Die Zeitschrift für Sprachunterricht und Sprachenlernen

Editorial

Austausch in Zeiten der Mehrsprachigkeit


In gut einer Stunde erreicht eine Schaffhauser Schulklasse die deutsch-französische Sprachgrenze oder entdeckt rätoromanisches Sprachgebiet, und schon dieses Jahr verkürzt sich die Reisezeit ins Tessin um eine halbe Stunde: Die viersprachige und kompakte Schweiz bietet optimale Bedingungen, um zumindest für kurze Zeit eine Sprache, die im Schulzimmer gerade noch Fremdsprache war als lebendige Landessprache in der jeweiligen Sprachregion zu erleben.
Diesen Vorzug hat die Politik längst erkannt und die Rahmenbedingungen verbessert, um den binnenschweizerischen Austausch von Schülerinnen und Schülern wie auch von Lehrpersonen zu fördern – über das Bundesgesetz über die Landessprachen, die Empfehlungen der EDK und der Auftrag der Stiftung ch hat Babylonia bereits berichtet.
Weniger bekannt dürfte hingegen die Botschaft zur Förderung der Kultur in den Jahren 2016-2020 sein, welche zwei Schwerpunkte setzt: Erstens sollen „möglichst viele Jugendliche einmal in ihrer schulischen Laufbahn an einem Austauschprojekt teilnehmen“ (S. 614) und zweitens sollen „Zusatzmittel in der Höhe von 800 000 Franken pro Jahr zugunsten des Italienischunterrichts ausserhalb der italienischsprachigen Schweiz (...) unterstützen“ (S. 613).
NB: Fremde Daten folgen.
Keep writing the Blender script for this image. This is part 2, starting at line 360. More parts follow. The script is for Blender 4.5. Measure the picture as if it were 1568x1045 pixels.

Wenn konkrete politische Massnahmen dieser Art umgesetzt werden, fördern sie einen Unterricht, der Kontakte zwischen den Sprachgemeinschaften in den schulischen Alltag bringt, und haben in der Schweiz eine lange Tradition.
Dies ist zu begrüssen, aber eines wird dabei leicht übersehen. Der Kontakt mit Sprachen und Kulturen findet im Schulalltag auch noch auf andere Weise statt. Viele Schülerinnen und Schüler in der Schweiz wachsen mit einer anderen Sprache als der jeweiligen Landessprache auf, andere suchen in diesem Land Schutz und eine neue Heimat. Diese Lernenden befinden sich sozusagen vor Ort in einer dem Austausch nicht unähnlichen Situation. Für sie ist die Schulsprache Deutsch, Französisch oder Italienisch schon eine neue, fremde Sprache, die sie in der Schule und in der Umgebung lernen, in der sie gesprochen wird. In der Sprachendidaktik spricht man hier von Zweitspracherwerb. Die vorliegende Ausgabe von Babylonia wirft einen Einblick auf diese Situation in den drei grossen Sprachregionen der Schweiz und stellt erprobte und innovative Projekte vor.
Wir wünschen Ihnen eine inspirierende Lektür!